Under Biden, the US budget deficit has swelled by $4.8trillion (£3.9trillion) or, to put it another way, two years of Britain’s total output. Labour shadow chancellor Rachel Reeves avoided discussing the arithmetic in her Washington speech on May 24, praising the Biden Administration for ‘rebuilding economic security, strength and resilience’.
One can understand why Labour is keen to align with a second-term Biden Administration. Instead, she criticised Chancellor Jeremy Hunt for accusing the Americans of being engaged in a ‘distortive global subsidy race’. That is precisely what the US Chips and Science Act and the misnamed Inflation Reduction Act are designed to do.
Barely a day passes without UK firms such as Scottish battery maker AMTE or power firm Drax saying they are planning to move some production to the US.
Biden’s intentions may be noble, making progress on green energy and lessening dependence on China for semiconductors, but the impact is that of a giant magnet pulling in investment.
Britain can stretch its balance sheet using subsidies, loan guarantees and other measures to attract green investment. But fragile public finances, which are once again pushing the yield on government bonds (gilt-edged stock) into the danger zone, prevent Rishi Sunak’s Government or a future Labour administration competing effectively with the US. Usually, global markets can ignore America’s fiscal largesse because the dollar enjoys the privilege of being the world’s reserve currency.
That allows it to print more or issue more US Treasury stock because there is always a big surplus country (paradoxically, China is the largest) with little choice but to hold dollar reserves.
In many ways, the US deal looks like a setback for conservative Republicans who hoped to roll back Biden’s big-spending ways. House Republicans, led by Speaker Kevin McCarthy, had a target of up to $4.63trillion (£3.7trillion).
Amid the rancour, there were minor victories. Funding for the Internal Revenue Service over the next decade has been lowered by $21.4billion (£17.3billion) from $80billion (£64.5billion). Republicans raised fears of an intrusive army of tens of thousands of new tax staff poking into every aspect of people’s lives. In reality, the complaints were less about loss of privacy and freedoms and more about the likelihood that, with better IT tools and more staff, the IRS would be better able to tackle avoidance and evasion.
Mostly, the cuts or savings will come from discretionary spending – the military budget, funds for war veterans’ health and social security (pensions) are fully protected.

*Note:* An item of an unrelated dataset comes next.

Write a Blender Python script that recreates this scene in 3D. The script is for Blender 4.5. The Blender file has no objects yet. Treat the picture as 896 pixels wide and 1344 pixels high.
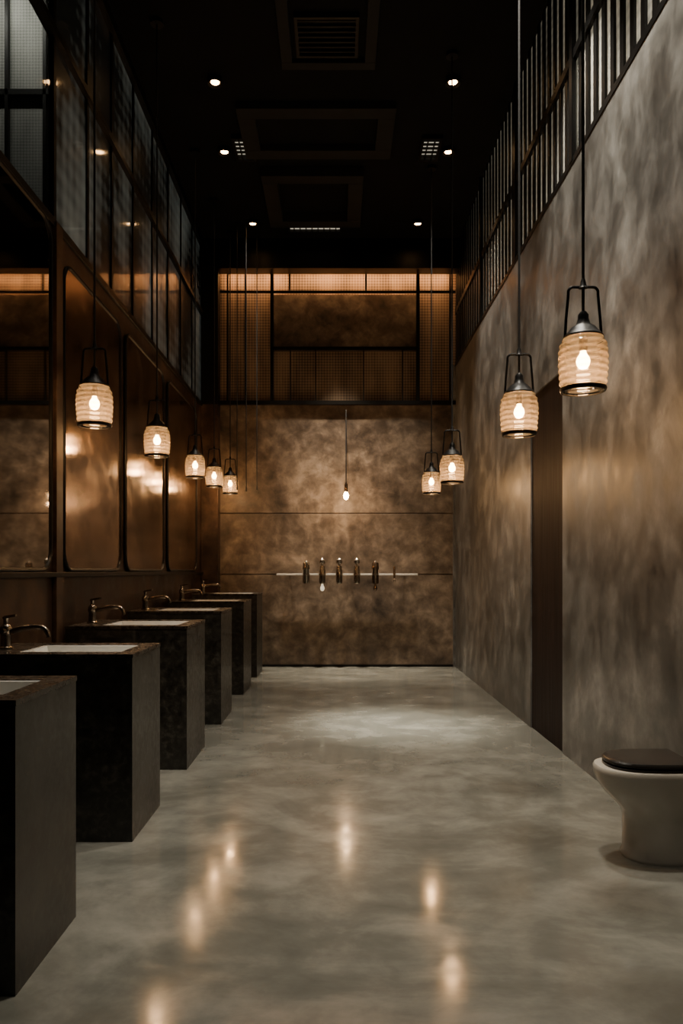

Efforts to overturn plans to cancel $460billion (£371billion) of student loans failed. The deal looks a political no-score draw, although Biden and the Democrats may have won on penalties. It contains the debt panic but does little to end the deficit and debt Everest. The longer-term concern is that it will be much harder to lower inflation and could mean higher interest rates for longer.
Elevated borrowing costs could constrain growth in the world’s most resilient advanced economy.
That cannot be good for prosperity across the globe.